Condos are more affordable for first-time buyers and young adults. Immigrants embraced the high density based lifestyle and empty-nesters love the high security, scaled down convenient lifestyle.

Small and medium sized investors have embraced the opportunity to own real estate in Toronto where rents cover all carrying costs and still create principle recovery and equity growth. Large new condo projects can sell out in hours if developers allow a large number of foreign investors.

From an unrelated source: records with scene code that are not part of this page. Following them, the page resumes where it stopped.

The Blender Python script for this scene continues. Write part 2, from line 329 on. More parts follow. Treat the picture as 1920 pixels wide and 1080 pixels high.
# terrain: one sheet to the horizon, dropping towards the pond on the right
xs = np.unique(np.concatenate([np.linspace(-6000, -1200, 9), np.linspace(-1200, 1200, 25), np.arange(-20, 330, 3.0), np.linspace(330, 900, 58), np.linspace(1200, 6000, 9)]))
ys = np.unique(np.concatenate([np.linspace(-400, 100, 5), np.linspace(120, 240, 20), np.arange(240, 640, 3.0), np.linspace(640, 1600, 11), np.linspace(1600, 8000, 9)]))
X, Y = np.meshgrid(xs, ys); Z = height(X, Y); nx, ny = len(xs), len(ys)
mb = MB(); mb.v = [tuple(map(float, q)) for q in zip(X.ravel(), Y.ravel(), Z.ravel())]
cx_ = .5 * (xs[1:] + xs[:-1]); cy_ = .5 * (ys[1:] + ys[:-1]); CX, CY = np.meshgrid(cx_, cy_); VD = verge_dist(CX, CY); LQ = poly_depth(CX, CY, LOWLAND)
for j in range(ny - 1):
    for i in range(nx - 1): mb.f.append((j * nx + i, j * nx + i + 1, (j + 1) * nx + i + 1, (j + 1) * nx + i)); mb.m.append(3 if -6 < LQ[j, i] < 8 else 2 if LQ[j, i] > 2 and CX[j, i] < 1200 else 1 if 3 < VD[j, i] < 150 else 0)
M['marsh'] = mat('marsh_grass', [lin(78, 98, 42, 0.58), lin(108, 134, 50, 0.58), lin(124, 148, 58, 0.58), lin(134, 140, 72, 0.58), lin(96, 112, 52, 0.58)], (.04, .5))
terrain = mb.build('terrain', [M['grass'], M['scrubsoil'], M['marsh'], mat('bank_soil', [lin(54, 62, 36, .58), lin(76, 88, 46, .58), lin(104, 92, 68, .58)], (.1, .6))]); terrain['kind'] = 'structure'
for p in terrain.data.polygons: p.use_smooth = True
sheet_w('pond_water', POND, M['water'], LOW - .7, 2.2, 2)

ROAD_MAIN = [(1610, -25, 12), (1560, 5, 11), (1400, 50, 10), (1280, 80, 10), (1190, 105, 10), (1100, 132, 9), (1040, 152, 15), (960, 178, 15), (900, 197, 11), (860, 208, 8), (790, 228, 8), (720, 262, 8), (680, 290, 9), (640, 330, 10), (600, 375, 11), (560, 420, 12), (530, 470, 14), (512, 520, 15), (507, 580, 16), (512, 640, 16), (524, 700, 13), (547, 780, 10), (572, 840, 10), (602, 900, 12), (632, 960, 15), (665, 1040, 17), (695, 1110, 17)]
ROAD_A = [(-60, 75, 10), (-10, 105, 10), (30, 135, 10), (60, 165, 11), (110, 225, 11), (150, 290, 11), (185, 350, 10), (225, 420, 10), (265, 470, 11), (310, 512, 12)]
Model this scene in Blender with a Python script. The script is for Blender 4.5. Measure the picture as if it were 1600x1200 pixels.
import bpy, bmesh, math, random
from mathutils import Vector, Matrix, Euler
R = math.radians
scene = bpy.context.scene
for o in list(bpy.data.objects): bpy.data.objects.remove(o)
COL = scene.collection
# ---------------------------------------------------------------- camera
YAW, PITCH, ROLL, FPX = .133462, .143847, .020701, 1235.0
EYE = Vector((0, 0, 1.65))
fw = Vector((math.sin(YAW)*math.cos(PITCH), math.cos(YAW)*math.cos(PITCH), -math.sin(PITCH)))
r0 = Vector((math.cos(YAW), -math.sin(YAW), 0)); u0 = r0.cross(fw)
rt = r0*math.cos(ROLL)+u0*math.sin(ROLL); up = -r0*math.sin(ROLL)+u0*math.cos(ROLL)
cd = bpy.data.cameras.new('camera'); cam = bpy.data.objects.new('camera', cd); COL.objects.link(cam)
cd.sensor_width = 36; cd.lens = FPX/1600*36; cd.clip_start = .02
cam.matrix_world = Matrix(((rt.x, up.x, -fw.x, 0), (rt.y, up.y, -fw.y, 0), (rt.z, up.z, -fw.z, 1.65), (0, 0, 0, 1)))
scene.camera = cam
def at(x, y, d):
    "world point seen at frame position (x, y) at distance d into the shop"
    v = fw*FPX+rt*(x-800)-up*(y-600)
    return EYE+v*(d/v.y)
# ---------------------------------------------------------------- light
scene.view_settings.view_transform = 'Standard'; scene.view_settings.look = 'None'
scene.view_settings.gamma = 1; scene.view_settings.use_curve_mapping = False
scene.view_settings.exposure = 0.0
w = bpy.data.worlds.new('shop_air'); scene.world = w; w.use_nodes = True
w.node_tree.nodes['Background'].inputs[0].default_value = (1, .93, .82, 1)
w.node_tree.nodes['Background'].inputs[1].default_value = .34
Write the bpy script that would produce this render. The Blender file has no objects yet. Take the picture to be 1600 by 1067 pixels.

Investors from the Middle East, the Far East, Africa, and South America would be hard pressed to find a better place to invest their capital than Toronto’s large, diverse, and stable economy. There are millions of extremely wealthy individuals from hundreds of countries clamouring for an opportunity to buy in one of this city’s hundreds of new developments. Make no mistake this real estate renaissance is going to permanently change our incredible city. Many areas formerly in decline are now flourishing on a monthly, if not weekly, basis. New retail, restaurants, hotels, bars, nightclubs, galleries, office buildings, live entertainment venues, and more are being incubated to great success.

As I have stated dozens of times in the past, Toronto’s rebirth has too much momentum to retreat. It is our time to retreat. It is our time, and we can thank condominiums for it.